This is a concept my team has been working on implementing in our refinement sessions. Talking through some of the general ideas with my friend, I feel like I was able to conceptualize the problems and solutions pretty well and wanted to expand on the approach here.
Everything I'm talking about here is very heavily influenced by the book User Story Mapping by Jeff Patton. My team has read this book together, focusing on a couple chapters a week and meeting to discuss the ideas and how we think we can work them into our processes. This book and approach have been super valuable, definitely give it a shot!
User stories
Anybody that's heard of or practices Agile will be pretty familiar with the concept of a user story. Simply, a user story describes a software feature from the end-user perspective, hence the name! In a user story, you try to describe who the story is for, what is going to be delivered, and why it matters in the first place. It's all about conveying the value of what's going to be created. A user story has acceptance criteria, which are basically a set of requirements that need to be met in order to consider the story complete.
User stories can be broad, that's okay! They can and should be broken down into workable chunks by the development team when it makes sense.
Splitting user stories, current practice
Developers generally approach problems by thinking about how they should be implemented. Consider a story involving a multi-tiered system; you may have a presentation layer, a business logic or backend layer, a persistence layer, and maybe a couple more! Naturally, this leads to slicing the user story horizontally across these layers: a story for frontend, a story for backend, and a story for the database work.
The major problem with this approach is that dependencies are inherent in the way the stories are constructed and, as a result, it takes a long time for any actual value to be realized. You don't have anything releasable to show customers, stakeholders, or users for potentially several sprints. You can't deliver a half-baked cake.

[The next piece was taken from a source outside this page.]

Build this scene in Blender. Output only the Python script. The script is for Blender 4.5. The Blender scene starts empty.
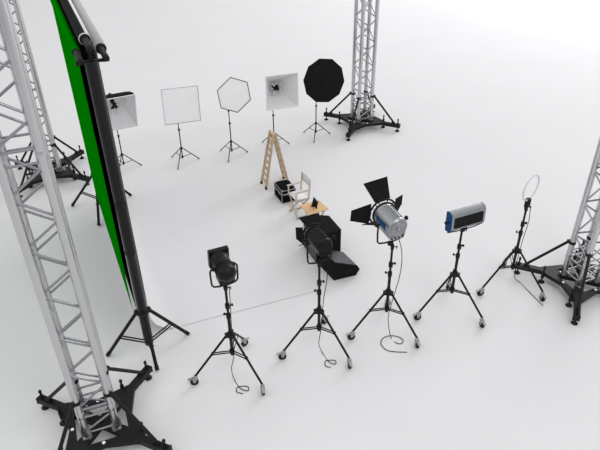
import bpy, bmesh, math, random
from mathutils import Vector, Matrix
R = math.radians
K = 1.3                      # survey unit -> metres
sc = bpy.context.scene
col = sc.collection
random.seed(4)

# ------------------------------------------------------------------ materials
def mat(name, base, rough=.5, metal=0., coat=0., emis=None, estr=0., noise=0., nscale=40., bump=0., trans=0., alpha=1., sheen=0.):
    m = bpy.data.materials.new(name); m.use_nodes = True
    nt = m.node_tree; b = nt.nodes['Principled BSDF']
    b.inputs['Base Color'].default_value = (*base, 1)
    b.inputs['Roughness'].default_value = rough
    if name.startswith('chroma'): b.inputs['Specular IOR Level'].default_value = 0
    elif rough >= .68: b.inputs['Specular IOR Level'].default_value = .05
    elif max(base) < .02 or name == 'blue_paint': b.inputs['Specular IOR Level'].default_value = .2
    b.inputs['Metallic'].default_value = metal
    b.inputs['Coat Weight'].default_value = coat
    b.inputs['Transmission Weight'].default_value = trans
    b.inputs['Alpha'].default_value = alpha
    if emis: b.inputs['Emission Color'].default_value = (*emis, 1); b.inputs['Emission Strength'].default_value = estr
    if noise or bump:
        tc = nt.nodes.new('ShaderNodeTexCoord'); n = nt.nodes.new('ShaderNodeTexNoise')
        n.inputs['Scale'].default_value = nscale; n.inputs['Detail'].default_value = 4
        nt.links.new(tc.outputs['Object'], n.inputs['Vector'])
        if noise:
            r = nt.nodes.new('ShaderNodeValToRGB')
            r.color_ramp.elements[0].position = .3; r.color_ramp.elements[1].position = .7
            r.color_ramp.elements[0].color = (*[c*(1-noise) for c in base], 1)
            r.color_ramp.elements[1].color = (*[min(1, c*(1+noise)) for c in base], 1)
            nt.links.new(n.outputs['Fac'], r.inputs['Fac']); nt.links.new(r.outputs['Color'], b.inputs['Base Color'])
        if bump:
            bp = nt.nodes.new('ShaderNodeBump'); bp.inputs['Strength'].default_value = bump; bp.inputs['Distance'].default_value = .01
            nt.links.new(n.outputs['Fac'], bp.inputs['Height']); nt.links.new(bp.outputs['Normal'], b.inputs['Normal'])
    return m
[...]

Additionally, you'll be introducing technical debt in terms of toggles for features that aren't production-ready and workarounds needed for part of the feature to work while others are still being worked on. Estimating the size and deliverability of the story hasn't been made any easier and by working the whole story across each horizontal slice, you haven't allowed for any iteration based on user feedback or left room for reprioritization.
Enter, vertical slices!
First and foremost, we want to quickly add value for the users and stakeholders. We can do this by looking at which independent pieces, implemented end-to-end (vertically) across all of the layers mentioned before, compose the larger user story. Identify the value and risk of each piece and prioritize accordingly.
This approach will let you iterate more quickly as features will reach end users and allow them to provide feedback. Unknowns and dependencies don't block progress on the larger feature as pieces can still be worked on and deployed. Your team will be able to respond better to changes in priorities, making you more agile as a result. But, most importantly, you'll be delivering measurable value to your stakeholders and end-users more quickly.

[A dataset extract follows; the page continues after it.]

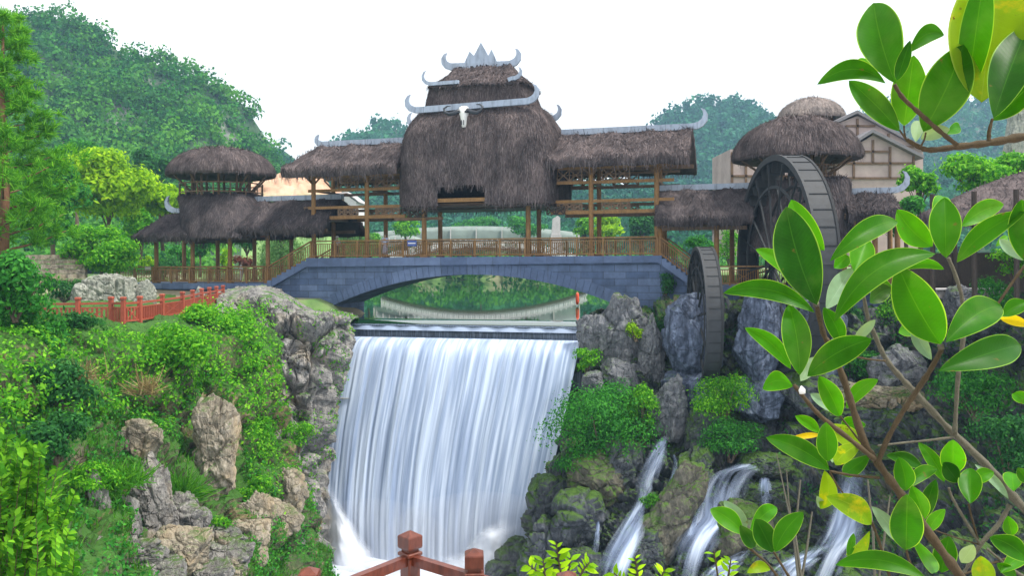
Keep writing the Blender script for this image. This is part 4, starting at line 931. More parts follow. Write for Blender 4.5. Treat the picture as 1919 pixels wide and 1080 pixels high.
# ---- lower galleries and dome towers
def dome_tower(label, skirt, dome, struct, vc, dm, nlow):
    (xl, xr, yb, xlt, xrt, yt), (dl, dr, dy0, dy1) = skirt, dome
    u0, u1 = Bu(xl, yb, -.9), Bu(xr, yb, -.9); um = (u0 + u1) / 2
    o = thingB('dome_tower', label, 'tower', (um, VM, deck_z(um)), 'round thatched lookout towers on the bridge galleries')
    za, zt = Bz((xl + xr) / 2, yb, -.9), Bz((xl + xr) / 2, yt, vc - 1.6); t0, t1 = Bu(xlt, yt, VM), Bu(xrt, yt, VM)
    lv_ = [(za - .05, u0 + .1, u1 - .1, -1.1, 6.3), (za + .15, u0, u1, -1.25, 6.45), (za + (zt - za) * .35, u0 + (t0 - u0) * .35, u1 + (t1 - u1) * .35, -.9, 6.1), (za + (zt - za) * .7, u0 + (t0 - u0) * .7, u1 + (t1 - u1) * .7, -.2, 5.4), (zt - .25, t0 - .12, t1 + .12, .35, 4.85), (zt, t0 + .1, t1 - .1, .7, 4.5), (zt + .05, t0 + .6, t1 - .6, 1.2, 4.0)]
    thatch_part('thatch_skirt', tower_shell(lv_, 72, 3.2), M['thatch_low'], o, RT, 5500, .5, .07, lift=.08)
    R_ = (Bu(dr, dy1, vc) - Bu(dl, dy1, vc)) / 2; cu = Bu((dl + dr) / 2, dy1, vc); ze, zt2 = Bz((dl + dr) / 2, dy1, vc), Bz((dl + dr) / 2, dy0, vc)
    mb = MB(); G = []
    for t in np.linspace(0, 1, 18):
        a = t * math.pi / 2; rr = R_ * (math.cos(a) ** .82); z = ze + (zt2 - ze) * (math.sin(a) ** 1.12)
        G.append([(cu + rr * math.cos(k), vc + rr * .92 * math.sin(k), z + .05 * math.sin(5 * k)) for k in np.linspace(0, 2 * math.pi, 64, endpoint=False)])
    G[-1] = [(cu + .02 * math.cos(k), vc + .02 * math.sin(k), zt2) for k in np.linspace(0, 2 * math.pi, 64, endpoint=False)]
    und = [[(cu + R_ * f * math.cos(k), vc + R_ * .92 * f * math.sin(k), z) for k in np.linspace(0, 2 * math.pi, 64, endpoint=False)] for f, z in ((1.0, ze), (.985, ze - .16), (.93, ze - .22), (.5, ze + .25), (.05, ze + .5))]
    mb.grid(G, closed=True); mb.grid(und, closed=True, flip=True)
    thatch_part('thatch_dome', mb, M['thatch'], o, RT, 6000, .5, .065, lift=.12)
    (sx0, sx1, sy0, sy1) = struct; rb = (Bu(sx1, sy1, vc) - Bu(sx0, sy1, vc)) / 2; zb, ztop = zt - .1, ze - .05
    for k in range(10):
        a = 2 * math.pi * k / 10 + .2; mb = MB(); mb.tube([(cu + rb * .68 * math.cos(a), vc + rb * .68 * math.sin(a), zb), (cu + rb * .70 * math.cos(a), vc + rb * .7 * math.sin(a), ztop + .35)], .1, 8); mb.build('post', M['brown'], o)
        mb = MB(); mb.tube([(cu + rb * .68 * math.cos(a), vc + rb * .68 * math.sin(a), zb + .15), (cu + R_ * .86 * math.cos(a), vc + R_ * .8 * math.sin(a), ztop - .05)], .07, 7); mb.build('brace', M['brown'], o)
    for z in (zb + .25, zb + .95):
        mb = MB(); mb.tube([(cu + rb * math.cos(a), vc + rb * .95 * math.sin(a), z) for a in np.linspace(0, 2 * math.pi, 33)], .05, 6, cap=False); mb.build('ring_rail', M['brown'], o)
    for k in range(16):
        a = 2 * math.pi * k / 16; MB().box((cu + rb * math.cos(a), vc + rb * .95 * math.sin(a), zb + .5), (.07, .07, 1.0)).build('baluster', M['brown'], o)
    return o
dome_tower('round thatched lookout tower with an umbrella dome on the left gallery', (322, 478, 446, 352, 478, 364), (327, 503, 279, 328), (357, 489, 340, 363), VM, 0, 6)
dome_tower('wide thatched lookout tower behind the large water wheel', (1398, 1610, 470, 1430, 1590, 335), (1368, 1617, 222, 296), (1432, 1578, 305, 335), VM, 0, 6)
def low_gallery(label, pxa, pxb, eave_y, px_e, ridge, hipL, hipR, hornL, hornR, posts, zd, ends=(0, 0)):
    pe = px_e; u0, u1 = Bu(pxa, eave_y, -.9), Bu(pxb, eave_y, -.9); ze, zr = Bz(pe, eave_y, -.9), Bz(*ridge, VM)
    g = thingB('low_gallery', label, 'gallery', ((u0 + u1) / 2, VM, zd), 'low thatched galleries at the bridge ends')
    thatch_part('thatch_roof', gable(u0, u1, VM, 3.6, ze, zr, hipL, hipR, .4, 1.25), M['thatch_low'], g, RT, 4200, .5, .07, lift=.09)
    ridge_bar(g, u0 + hipL * .95, zr + .14, u1 - hipR * .95, zr + .14, VM, .38, .5, hornL, hornR)
    for px, v in posts:
        u = Bu(px, 480, v); post(g, u, v, deck_z(u), ze + .4, .33); 
        beam(g, (u, v, ze - .7), (u, v - .9 if v < 1 else v + .9, ze - .05), .09, .09, 'brown', 'brace')
    for v in (VF, VK): beam(g, (u0 + .6, v, ze - .15), (u1 - .3, v, ze - .15), .16, .24, 'brown')
    return g, u0, u1, ze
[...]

This is pretty abstract and a huge change in perception! Let's practice with a real-world example.
How to vertically slice a story
I work on a mobile team. Ahead of our previous sprint, we were given a story resembling the following:
As a user, I want to know when updates are available so that I can get the latest features and fixes
The acceptance criteria included:
- A banner to be displayed on the home page indicating that a new update was available
- Cosmetic changes to the existing update link in the user profile to make it stand out more
- Both the banner and existing link should navigate to a release notes screen showing the latest changes and links to download the updates
This story isn't terribly large, but couldn't be delivered in a sprint considering there were other items we wanted to work on. It did turn out to be pretty good practice for slicing stories vertically, though!
As a team, we identified that we could add value quickly without delivering the whole story. Taking into account the current state of the app, where the existing update link leads directly to the download, we decided the update banner added the most value to the user. By making the new banner behave the same as the current link, the banner and release notes screen are independent, and can be separate stories. Likewise, the change to the current link adds value independently, and therefore becomes a separate story. This "big" story just became a three small ones that we can prioritize separately!

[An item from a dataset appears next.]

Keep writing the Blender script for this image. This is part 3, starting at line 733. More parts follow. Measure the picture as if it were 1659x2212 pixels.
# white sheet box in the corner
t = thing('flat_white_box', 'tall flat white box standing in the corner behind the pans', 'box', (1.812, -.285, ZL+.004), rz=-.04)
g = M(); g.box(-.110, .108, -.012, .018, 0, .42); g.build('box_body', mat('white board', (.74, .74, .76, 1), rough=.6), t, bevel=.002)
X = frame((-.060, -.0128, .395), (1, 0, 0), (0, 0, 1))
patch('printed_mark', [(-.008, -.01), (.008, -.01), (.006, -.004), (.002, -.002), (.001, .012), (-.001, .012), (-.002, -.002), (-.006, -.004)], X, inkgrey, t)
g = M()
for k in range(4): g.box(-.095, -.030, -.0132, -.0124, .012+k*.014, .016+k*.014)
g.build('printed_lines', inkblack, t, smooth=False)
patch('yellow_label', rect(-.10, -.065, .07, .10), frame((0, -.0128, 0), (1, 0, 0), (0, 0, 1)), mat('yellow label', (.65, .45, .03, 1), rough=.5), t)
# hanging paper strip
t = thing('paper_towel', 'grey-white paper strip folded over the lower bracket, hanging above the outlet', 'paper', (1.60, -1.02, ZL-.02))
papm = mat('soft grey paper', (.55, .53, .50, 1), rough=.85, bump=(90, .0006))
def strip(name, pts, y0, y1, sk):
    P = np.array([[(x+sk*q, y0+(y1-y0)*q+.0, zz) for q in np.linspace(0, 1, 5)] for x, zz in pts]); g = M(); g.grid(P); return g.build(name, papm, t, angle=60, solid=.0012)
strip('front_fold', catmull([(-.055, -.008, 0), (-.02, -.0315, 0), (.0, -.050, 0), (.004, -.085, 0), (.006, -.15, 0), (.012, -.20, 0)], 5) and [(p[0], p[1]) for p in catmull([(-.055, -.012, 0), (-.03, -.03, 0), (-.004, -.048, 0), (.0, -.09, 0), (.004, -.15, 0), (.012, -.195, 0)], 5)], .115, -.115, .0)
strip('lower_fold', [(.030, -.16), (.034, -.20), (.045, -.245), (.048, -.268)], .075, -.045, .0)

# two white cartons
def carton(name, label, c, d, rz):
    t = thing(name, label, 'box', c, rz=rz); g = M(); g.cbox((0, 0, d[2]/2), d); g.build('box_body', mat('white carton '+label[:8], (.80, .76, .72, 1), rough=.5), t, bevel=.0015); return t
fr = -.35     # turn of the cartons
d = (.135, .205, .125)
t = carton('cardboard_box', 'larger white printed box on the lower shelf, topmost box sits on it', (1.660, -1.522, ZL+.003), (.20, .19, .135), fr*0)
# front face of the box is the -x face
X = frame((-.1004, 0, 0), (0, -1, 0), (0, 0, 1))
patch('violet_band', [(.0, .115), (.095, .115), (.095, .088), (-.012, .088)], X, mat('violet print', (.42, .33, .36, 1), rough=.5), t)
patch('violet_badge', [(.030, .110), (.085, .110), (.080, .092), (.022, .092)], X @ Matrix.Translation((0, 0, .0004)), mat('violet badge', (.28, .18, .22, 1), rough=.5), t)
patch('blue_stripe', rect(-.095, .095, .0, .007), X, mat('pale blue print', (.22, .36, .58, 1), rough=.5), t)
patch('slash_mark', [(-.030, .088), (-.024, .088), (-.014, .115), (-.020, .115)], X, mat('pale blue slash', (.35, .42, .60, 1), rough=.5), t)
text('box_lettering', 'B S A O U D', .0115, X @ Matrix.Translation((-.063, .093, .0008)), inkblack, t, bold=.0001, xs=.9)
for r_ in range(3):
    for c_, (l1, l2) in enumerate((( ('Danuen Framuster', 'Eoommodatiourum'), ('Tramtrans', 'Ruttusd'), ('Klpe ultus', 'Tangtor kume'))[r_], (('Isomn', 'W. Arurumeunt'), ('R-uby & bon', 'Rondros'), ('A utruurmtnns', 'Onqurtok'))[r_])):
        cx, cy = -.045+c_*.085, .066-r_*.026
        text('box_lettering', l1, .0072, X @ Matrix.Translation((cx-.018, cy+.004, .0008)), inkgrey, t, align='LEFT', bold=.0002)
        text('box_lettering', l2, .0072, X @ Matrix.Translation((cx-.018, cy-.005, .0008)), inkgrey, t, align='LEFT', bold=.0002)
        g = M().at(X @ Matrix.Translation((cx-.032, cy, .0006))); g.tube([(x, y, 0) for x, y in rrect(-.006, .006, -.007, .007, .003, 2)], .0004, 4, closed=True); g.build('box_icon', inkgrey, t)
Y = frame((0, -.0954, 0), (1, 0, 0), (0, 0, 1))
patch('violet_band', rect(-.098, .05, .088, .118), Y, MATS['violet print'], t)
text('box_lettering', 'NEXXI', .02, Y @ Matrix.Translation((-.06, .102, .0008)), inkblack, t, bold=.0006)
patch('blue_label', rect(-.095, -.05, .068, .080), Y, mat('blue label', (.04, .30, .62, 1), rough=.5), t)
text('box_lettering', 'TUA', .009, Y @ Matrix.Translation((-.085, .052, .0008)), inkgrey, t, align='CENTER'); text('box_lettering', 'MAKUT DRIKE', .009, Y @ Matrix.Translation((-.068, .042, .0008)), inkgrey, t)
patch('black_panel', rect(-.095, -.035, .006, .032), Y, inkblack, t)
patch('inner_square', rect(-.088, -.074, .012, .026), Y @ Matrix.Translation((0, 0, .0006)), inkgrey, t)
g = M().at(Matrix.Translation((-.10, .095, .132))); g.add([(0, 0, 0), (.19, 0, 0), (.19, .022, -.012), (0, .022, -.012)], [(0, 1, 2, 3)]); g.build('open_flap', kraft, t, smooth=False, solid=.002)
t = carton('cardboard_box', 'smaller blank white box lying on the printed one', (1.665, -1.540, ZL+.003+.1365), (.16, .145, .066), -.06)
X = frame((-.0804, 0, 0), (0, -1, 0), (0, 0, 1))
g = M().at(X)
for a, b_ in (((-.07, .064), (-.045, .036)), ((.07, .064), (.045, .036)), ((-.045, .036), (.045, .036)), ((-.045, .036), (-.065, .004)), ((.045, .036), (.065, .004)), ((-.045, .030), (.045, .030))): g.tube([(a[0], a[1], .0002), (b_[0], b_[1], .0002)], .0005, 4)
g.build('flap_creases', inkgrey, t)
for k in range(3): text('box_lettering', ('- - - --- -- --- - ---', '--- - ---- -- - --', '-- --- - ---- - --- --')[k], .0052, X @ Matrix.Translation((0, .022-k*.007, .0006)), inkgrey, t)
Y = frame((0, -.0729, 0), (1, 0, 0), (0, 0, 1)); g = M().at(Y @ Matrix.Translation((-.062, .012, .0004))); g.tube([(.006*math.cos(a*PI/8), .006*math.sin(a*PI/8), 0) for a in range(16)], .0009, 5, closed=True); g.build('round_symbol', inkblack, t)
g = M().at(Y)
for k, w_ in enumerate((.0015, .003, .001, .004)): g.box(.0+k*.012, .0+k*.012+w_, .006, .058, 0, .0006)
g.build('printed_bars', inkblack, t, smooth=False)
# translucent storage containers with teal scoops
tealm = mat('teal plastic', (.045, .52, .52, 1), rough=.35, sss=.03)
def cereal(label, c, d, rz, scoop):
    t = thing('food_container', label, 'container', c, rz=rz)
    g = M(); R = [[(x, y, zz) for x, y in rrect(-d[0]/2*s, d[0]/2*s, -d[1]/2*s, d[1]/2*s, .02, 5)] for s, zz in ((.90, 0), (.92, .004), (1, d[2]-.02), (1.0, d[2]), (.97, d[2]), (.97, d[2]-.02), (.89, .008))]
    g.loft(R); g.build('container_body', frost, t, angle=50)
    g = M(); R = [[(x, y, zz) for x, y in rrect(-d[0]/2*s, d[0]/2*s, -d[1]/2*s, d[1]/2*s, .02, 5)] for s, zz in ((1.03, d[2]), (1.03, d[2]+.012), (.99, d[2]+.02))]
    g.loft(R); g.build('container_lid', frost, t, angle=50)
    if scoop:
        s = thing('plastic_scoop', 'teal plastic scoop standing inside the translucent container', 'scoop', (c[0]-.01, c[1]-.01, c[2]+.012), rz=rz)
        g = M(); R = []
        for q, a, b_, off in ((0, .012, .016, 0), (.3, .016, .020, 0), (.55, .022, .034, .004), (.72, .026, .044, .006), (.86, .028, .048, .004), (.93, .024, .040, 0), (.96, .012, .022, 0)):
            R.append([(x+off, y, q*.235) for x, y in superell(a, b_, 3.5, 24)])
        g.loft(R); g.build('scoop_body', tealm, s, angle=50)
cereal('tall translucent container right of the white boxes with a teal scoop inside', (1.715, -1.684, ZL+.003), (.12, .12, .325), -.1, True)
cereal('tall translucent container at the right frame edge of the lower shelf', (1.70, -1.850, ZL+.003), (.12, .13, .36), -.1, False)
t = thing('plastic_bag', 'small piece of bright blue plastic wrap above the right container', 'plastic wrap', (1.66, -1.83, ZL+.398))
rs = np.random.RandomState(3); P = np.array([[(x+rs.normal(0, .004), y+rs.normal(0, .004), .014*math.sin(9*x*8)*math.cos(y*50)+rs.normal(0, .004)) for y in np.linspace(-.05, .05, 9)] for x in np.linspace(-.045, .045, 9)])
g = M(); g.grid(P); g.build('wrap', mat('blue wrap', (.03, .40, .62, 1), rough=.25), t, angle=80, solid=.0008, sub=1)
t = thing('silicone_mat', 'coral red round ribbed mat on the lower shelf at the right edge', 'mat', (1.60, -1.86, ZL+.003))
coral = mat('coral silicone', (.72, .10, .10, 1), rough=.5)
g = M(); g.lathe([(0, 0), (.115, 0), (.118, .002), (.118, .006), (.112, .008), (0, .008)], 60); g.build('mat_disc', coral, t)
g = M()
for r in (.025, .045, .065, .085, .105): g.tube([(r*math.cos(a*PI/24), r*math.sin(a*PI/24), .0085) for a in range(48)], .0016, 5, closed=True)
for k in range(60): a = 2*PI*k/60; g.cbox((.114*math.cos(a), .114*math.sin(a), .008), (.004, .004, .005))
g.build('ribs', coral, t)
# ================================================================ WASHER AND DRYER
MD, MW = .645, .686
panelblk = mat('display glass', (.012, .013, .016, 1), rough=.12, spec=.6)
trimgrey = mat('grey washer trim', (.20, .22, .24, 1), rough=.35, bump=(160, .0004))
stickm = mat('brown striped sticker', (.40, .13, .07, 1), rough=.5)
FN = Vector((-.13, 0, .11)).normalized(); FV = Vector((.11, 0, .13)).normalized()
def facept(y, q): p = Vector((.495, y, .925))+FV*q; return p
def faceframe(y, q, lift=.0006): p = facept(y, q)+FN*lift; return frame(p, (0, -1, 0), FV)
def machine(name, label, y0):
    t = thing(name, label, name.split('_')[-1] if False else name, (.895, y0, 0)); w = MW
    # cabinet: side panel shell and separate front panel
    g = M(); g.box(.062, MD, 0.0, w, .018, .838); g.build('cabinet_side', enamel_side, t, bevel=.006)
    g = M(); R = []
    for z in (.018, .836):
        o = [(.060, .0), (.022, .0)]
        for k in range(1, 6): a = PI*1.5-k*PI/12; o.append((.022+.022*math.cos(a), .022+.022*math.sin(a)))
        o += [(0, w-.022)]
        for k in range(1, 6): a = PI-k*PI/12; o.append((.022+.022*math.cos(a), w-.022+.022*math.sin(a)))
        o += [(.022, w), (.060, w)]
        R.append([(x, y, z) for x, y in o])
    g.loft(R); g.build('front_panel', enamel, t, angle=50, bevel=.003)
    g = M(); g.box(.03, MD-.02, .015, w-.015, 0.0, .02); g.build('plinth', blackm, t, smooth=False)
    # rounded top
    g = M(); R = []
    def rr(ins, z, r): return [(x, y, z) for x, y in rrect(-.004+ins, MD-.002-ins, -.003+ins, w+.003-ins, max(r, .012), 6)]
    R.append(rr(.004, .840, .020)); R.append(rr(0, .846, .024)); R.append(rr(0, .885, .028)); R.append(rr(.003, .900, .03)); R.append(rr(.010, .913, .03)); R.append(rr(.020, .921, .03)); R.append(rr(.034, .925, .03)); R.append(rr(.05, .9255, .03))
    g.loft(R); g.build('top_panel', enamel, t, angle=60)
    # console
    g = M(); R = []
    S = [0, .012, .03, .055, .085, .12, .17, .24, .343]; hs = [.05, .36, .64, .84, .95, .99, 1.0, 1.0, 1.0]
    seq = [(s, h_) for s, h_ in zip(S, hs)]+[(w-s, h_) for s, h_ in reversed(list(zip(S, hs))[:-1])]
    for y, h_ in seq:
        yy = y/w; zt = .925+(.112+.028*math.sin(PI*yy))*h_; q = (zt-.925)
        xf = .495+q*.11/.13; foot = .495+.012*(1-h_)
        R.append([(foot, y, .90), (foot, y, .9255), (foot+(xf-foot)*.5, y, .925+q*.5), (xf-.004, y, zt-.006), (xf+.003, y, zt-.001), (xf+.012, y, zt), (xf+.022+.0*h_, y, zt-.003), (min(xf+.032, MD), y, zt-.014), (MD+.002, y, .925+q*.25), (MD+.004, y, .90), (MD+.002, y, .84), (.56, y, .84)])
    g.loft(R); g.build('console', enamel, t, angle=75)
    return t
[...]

Admittedly, we did get carried away. We created a fourth story, originally, for updating the navigation from the banner and link to the new release notes screen. Navigation itself wasn't really independent of the release notes screen, so it made sense to add that story back into the story covering the release notes.
The release notes screen was reprioritized (and has yet to be pulled into a sprint). From a development perspective, we have small, easily testable, and easily reviewable chunks of code. From a stakeholder perspective, we've made progress toward delivering the full feature and arguably have carried out the goal set out in the user story.
We were able to deliver measurable value to the end-user without implementing the full story.
You can't deliver a half-baked cake, but you can deliver half a baked cake.
Overall, our team is very happy with the outcome. We'll continue to practice and refine the process, and hopefully bring it to other teams as well.